The Photography Of Rick Decker



The term "American West" is an amorphous one, meaning different things to different people. For landscape photographers, especially those focusing on the desert, the term is synonymous with the Colorado Plateau and the eastern Californa deserts of Death Valley and Anza-Borrego. The Colorado Plateau is a large geoglogical area encompassing over 130,000square miles, extending from northern Utah into western Colorado, down to Albuquerque New Mexico, over to mid-Arizona, and west to St. George Utah. The Parks and Monuments listed below are all located on the Colorado Plateau as are many other photographically-desirable areas managed by the BLM or other national or state organizations. Another desert area of particular interest and not on the Plateau is Death Valley National Park.


The parks on the Colorado Plateau include:

Arches; Bryce; Capitol Reef; Chaco Canyon; Canyonlands; Grand Canyon; Mesa Verde; Petrified Forest; and Zion.



The National Monuments on the Colorado Plateau include:

Grand Staircase-Escalante; Canon De Chelly; Cedar Breaks; Dinosaur; and Natural Bridges.

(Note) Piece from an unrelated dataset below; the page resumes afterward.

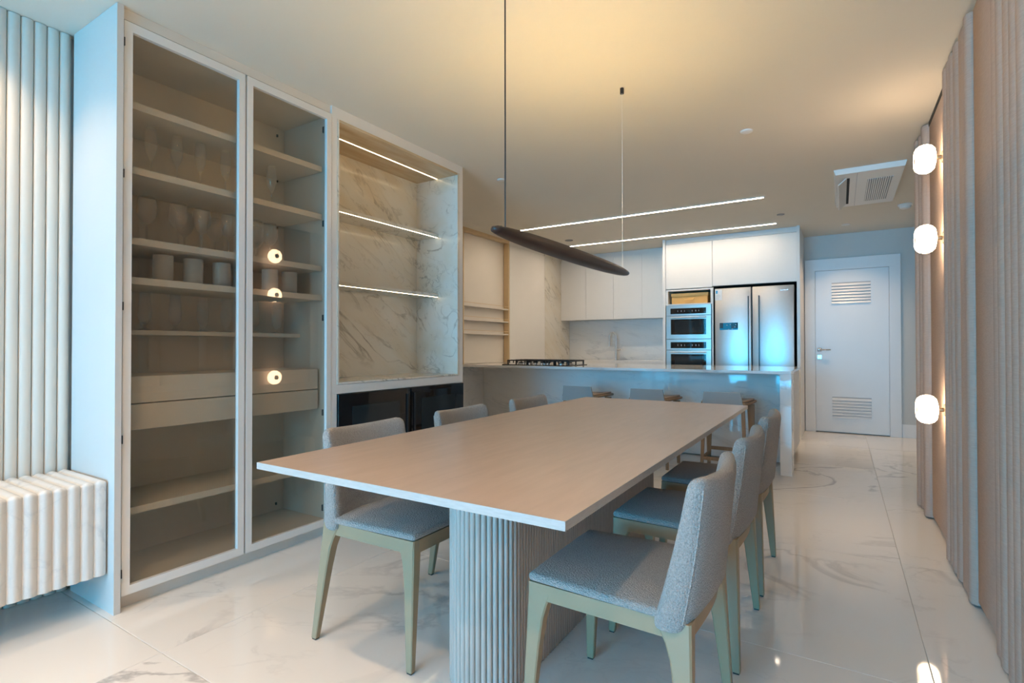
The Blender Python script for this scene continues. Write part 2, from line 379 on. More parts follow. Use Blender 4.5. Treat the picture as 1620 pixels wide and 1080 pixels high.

The Grand Staircase refers to an immense sequence of sedimentary rock layers and extends south from Bryce Canyon through Zion and into the Grand Canyon.


The Grand Staircase has five areas called steps. These are a series of different-color cliffs which step up from one another. The Spanish word "escalante" means "climber":

- Pink Cliffs: Bryce area.

- Gray Cliffs: between Zion and Bryce.

- White Cliffs: Zion sandstone cliffs.

- Vermilion (Red) Cliffs: Lee's Ferry, Glen Canyon, Coyote Buttes (North & South), the Wave and the Paria Plateau.

- Chocolate Cliffs: Lee's Ferry and 89 area and north rim of Grand Canyon. Eastern Boundary is Capitol Reef and southern is Grand Canyon. Western is Zion and Northern is along Utah 12.